The Steelman: Public Benchmarks Are Not the Problem
Standardized, transparent algorithm testing — done well — is one of the more defensible interventions a state can make in this market. Civil-liberties groups have long argued that the most common operational harm from facial recognition is misidentification: a false match leading to a wrongful detention. A published technical floor, comparable across vendors, makes that harm easier to measure and easier to litigate. NIST's Face Recognition Vendor Test plays the same role in the United States and is routinely cited by privacy advocates who otherwise oppose police use of the technology. A public benchmark also makes it harder for a vendor to oversell — useful for the market and useful for the courts that increasingly admit algorithmic identifications as evidence. The instinct to professionalize the procurement layer of an existing surveillance system is not, in isolation, an authoritarian move.
But Standardization Is Not Accountability
The problem is the layer the new standard does not touch. Russia operates one of the world's largest facial-recognition deployments, with the federal AI-surveillance build-out budgeted at 11.2 billion rubles (~€111 million) for 2024–2026 and the camera network projected to approach five million devices by 2030. The legal framework governing how that footage may be searched, retained, or used as evidence is materially thinner than the technical framework now being layered on top of it. Russia's 2017 Federal Law No. 482-FZ and the 2022 Unified Biometric System reforms cover identification for banking and government services, but neither imposes a warrant requirement, a meaningful retention limit, nor a judicial-oversight layer on the use of facial recognition against people moving through public space — a gap that a peer-reviewed 2022 analysis in European Proceedings flagged as a direct contradiction with Russia's own personal-data principles.
The operational record of the last two years is the strongest evidence of that gap. After Alexei Navalny's funeral on March 1, 2024, multiple attendees were arrested in the following days — detentions that Russian rights groups attributed to Moscow's CCTV-and-FRT pipeline. In October 2025, the Civil Alliance of Russia documented police using facial recognition in the Moscow Metro to detain men who had filed court challenges against their conscription orders, with enlistment offices flagging the challengers' data so that any camera hit triggered an automatic stop. Human Rights Watch had already characterized this trajectory five years ago, warning that Russian law "does not regulate the use of such technology, except in banking" and calling for the public-space rollout to halt until basic safeguards were in place. The 2026 ECBI tests close a quality-assurance gap on top of an unresolved rights gap.
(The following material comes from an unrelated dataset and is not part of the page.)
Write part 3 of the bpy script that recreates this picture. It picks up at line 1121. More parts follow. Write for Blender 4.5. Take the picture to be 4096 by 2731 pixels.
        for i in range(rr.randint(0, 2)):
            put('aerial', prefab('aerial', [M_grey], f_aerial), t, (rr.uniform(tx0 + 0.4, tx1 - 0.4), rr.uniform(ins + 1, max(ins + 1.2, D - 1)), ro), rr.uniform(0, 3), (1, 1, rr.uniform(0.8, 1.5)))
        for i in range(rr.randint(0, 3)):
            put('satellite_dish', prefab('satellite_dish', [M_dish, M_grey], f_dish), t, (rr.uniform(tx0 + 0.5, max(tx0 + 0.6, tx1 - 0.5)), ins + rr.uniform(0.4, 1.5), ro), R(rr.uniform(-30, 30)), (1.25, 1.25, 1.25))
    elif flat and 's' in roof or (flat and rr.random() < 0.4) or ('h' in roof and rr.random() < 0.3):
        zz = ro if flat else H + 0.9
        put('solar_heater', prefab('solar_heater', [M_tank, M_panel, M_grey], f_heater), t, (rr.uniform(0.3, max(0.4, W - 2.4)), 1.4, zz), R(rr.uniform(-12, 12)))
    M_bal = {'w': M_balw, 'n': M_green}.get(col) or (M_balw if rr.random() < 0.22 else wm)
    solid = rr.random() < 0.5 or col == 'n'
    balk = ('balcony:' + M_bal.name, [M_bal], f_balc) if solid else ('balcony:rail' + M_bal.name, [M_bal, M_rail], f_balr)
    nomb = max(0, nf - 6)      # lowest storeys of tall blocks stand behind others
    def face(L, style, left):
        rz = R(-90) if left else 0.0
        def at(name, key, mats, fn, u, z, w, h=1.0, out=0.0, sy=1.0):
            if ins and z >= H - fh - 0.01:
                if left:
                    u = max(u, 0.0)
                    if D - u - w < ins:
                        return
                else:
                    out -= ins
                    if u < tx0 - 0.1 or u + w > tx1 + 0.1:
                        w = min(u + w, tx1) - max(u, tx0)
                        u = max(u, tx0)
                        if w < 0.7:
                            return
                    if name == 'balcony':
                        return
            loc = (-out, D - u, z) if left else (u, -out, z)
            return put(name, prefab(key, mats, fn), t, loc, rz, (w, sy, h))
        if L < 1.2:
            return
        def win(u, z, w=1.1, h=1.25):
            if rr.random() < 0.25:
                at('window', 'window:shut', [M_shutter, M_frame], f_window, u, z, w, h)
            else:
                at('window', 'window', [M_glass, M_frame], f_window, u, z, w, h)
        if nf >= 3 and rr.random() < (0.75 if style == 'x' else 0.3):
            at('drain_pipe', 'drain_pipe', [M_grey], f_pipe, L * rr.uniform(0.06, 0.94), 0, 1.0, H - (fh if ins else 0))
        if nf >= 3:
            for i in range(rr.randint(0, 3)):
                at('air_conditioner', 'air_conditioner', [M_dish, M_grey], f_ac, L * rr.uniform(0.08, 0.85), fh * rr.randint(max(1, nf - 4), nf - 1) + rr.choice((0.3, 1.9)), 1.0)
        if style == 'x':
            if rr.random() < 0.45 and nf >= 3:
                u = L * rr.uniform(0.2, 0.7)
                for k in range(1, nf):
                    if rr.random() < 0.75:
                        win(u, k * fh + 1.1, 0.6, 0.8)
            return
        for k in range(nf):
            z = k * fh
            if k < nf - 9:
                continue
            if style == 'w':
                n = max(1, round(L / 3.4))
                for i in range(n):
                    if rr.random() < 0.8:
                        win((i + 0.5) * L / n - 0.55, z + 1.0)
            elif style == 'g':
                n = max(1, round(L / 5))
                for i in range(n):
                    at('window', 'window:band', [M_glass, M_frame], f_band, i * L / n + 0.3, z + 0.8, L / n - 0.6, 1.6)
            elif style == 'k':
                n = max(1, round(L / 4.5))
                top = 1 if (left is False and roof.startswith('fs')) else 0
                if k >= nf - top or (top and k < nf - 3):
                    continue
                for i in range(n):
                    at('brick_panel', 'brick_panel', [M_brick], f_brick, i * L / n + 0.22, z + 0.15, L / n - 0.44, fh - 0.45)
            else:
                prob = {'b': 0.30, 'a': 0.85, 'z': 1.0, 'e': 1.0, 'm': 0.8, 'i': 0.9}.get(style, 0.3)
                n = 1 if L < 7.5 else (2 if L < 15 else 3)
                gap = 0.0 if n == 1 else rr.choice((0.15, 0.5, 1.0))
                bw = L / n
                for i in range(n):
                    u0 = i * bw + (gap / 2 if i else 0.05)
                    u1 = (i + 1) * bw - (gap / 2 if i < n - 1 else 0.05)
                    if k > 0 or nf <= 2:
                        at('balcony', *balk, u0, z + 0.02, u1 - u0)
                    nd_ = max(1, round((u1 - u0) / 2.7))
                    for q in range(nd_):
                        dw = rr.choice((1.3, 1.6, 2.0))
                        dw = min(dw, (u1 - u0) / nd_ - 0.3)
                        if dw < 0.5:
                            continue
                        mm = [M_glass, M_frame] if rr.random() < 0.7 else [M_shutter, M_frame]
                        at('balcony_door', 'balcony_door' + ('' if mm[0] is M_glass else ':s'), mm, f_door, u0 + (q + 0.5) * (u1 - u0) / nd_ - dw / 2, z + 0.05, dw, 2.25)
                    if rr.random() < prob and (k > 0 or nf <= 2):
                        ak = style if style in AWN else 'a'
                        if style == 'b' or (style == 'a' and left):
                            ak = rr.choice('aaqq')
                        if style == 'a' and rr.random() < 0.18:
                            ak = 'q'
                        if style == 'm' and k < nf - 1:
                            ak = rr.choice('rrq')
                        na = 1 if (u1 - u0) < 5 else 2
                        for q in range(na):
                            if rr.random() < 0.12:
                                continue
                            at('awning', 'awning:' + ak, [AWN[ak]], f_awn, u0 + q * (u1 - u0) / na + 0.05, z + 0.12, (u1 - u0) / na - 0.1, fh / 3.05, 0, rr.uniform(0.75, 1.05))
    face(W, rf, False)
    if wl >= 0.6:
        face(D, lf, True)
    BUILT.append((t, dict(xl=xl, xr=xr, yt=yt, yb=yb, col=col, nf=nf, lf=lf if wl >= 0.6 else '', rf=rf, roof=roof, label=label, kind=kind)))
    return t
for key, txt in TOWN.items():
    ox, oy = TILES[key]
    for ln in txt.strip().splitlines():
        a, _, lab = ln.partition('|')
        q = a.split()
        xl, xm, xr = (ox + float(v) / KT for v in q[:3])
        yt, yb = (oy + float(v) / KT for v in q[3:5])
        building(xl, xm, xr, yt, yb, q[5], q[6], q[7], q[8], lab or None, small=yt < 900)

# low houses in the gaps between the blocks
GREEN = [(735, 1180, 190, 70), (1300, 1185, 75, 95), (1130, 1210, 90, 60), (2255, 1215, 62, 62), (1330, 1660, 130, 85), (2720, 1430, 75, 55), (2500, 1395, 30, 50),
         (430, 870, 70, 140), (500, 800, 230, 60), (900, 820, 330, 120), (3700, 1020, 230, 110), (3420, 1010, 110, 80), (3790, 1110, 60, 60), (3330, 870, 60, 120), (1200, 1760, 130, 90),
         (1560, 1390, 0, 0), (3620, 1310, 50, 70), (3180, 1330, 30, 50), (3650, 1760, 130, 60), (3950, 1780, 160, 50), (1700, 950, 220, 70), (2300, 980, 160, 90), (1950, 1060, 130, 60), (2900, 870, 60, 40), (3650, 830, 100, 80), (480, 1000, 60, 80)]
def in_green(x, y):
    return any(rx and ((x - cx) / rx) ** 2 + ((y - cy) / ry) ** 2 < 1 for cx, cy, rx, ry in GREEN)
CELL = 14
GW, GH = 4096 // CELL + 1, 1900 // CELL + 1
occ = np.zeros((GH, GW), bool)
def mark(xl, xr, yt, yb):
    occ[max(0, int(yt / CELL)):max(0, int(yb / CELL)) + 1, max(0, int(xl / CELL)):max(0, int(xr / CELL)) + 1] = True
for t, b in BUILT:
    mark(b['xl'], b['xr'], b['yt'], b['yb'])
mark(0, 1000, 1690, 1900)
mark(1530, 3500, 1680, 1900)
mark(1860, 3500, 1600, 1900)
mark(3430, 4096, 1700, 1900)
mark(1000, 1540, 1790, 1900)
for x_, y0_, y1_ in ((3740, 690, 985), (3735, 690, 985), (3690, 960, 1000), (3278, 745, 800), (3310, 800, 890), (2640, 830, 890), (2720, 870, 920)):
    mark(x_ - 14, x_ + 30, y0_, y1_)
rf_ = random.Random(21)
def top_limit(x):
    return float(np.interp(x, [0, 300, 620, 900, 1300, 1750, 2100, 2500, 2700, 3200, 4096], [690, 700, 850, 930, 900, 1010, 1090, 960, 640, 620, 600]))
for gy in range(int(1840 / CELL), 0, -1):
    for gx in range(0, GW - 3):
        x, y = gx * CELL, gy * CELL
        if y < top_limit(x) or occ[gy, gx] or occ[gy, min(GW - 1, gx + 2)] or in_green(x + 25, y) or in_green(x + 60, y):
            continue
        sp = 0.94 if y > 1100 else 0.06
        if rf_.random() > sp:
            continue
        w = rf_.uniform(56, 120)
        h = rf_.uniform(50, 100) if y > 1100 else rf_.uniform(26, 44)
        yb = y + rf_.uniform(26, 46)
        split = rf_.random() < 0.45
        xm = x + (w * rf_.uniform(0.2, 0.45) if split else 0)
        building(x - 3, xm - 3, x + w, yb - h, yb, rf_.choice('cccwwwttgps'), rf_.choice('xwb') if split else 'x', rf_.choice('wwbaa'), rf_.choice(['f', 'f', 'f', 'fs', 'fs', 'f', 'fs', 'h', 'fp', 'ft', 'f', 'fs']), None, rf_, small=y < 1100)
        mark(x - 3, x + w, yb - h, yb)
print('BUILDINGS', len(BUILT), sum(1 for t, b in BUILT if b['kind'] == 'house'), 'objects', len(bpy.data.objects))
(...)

What Proportionate Regulation Would Actually Look Like
A pro-innovation framework for this technology does not require banning it; several democracies that have deployed FRT — including the UK, France's experimental Olympic-period regime, and several US states — have begun to converge on a core checklist. Independent statutory authorization, not just an administrative order, for any operational use against the public. A warrant or judicial-officer sign-off threshold before retrospective searches of stored footage. Hard retention limits on raw video and on match logs. Mandatory transparency reports — how many searches were run, how many produced matches, how many ended in detentions, how many of those detentions were later released without charge. Carve-outs that explicitly forbid use against constitutionally protected activity such as peaceful assembly, religious gatherings, or legal proceedings against the state. A judicially reviewable mechanism for individuals to challenge their inclusion in any reference database. ECBI's accuracy benchmarks are necessary; none of these protections are present in the new regime.
The Wider Lesson
The Russian case is an unusually clean illustration of a problem that is creeping into more permissive jurisdictions as well: when the technical-governance institutions of an AI system mature faster than the rights-governance institutions, the former end up legitimizing the latter by default. A vendor that has cleared ECBI's published threshold can credibly market its algorithm as state-certified, even if the deployment context — open access to live feeds with no judicial check — is the actual source of the harm. The same dynamic is visible in Russia's parallel plan, reported in late 2024, to wire the Unified Biometric System into CCTV for automated enforcement of petty administrative offences. With roughly 75 million biometric samples already on file in the UBS, the procurement-quality layer is racing ahead of the rules-of-use layer.
The April 19 tests are best read as a procurement reform, not a governance reform. They tell Moscow's buyers which algorithm is most accurate; they say nothing about who may run it against whom, for what purpose, or with what recourse. For other governments watching Russia's playbook — and there are several — the lesson is straightforward: standardizing the model without standardizing the rules around its use is not modernization, it is consolidation.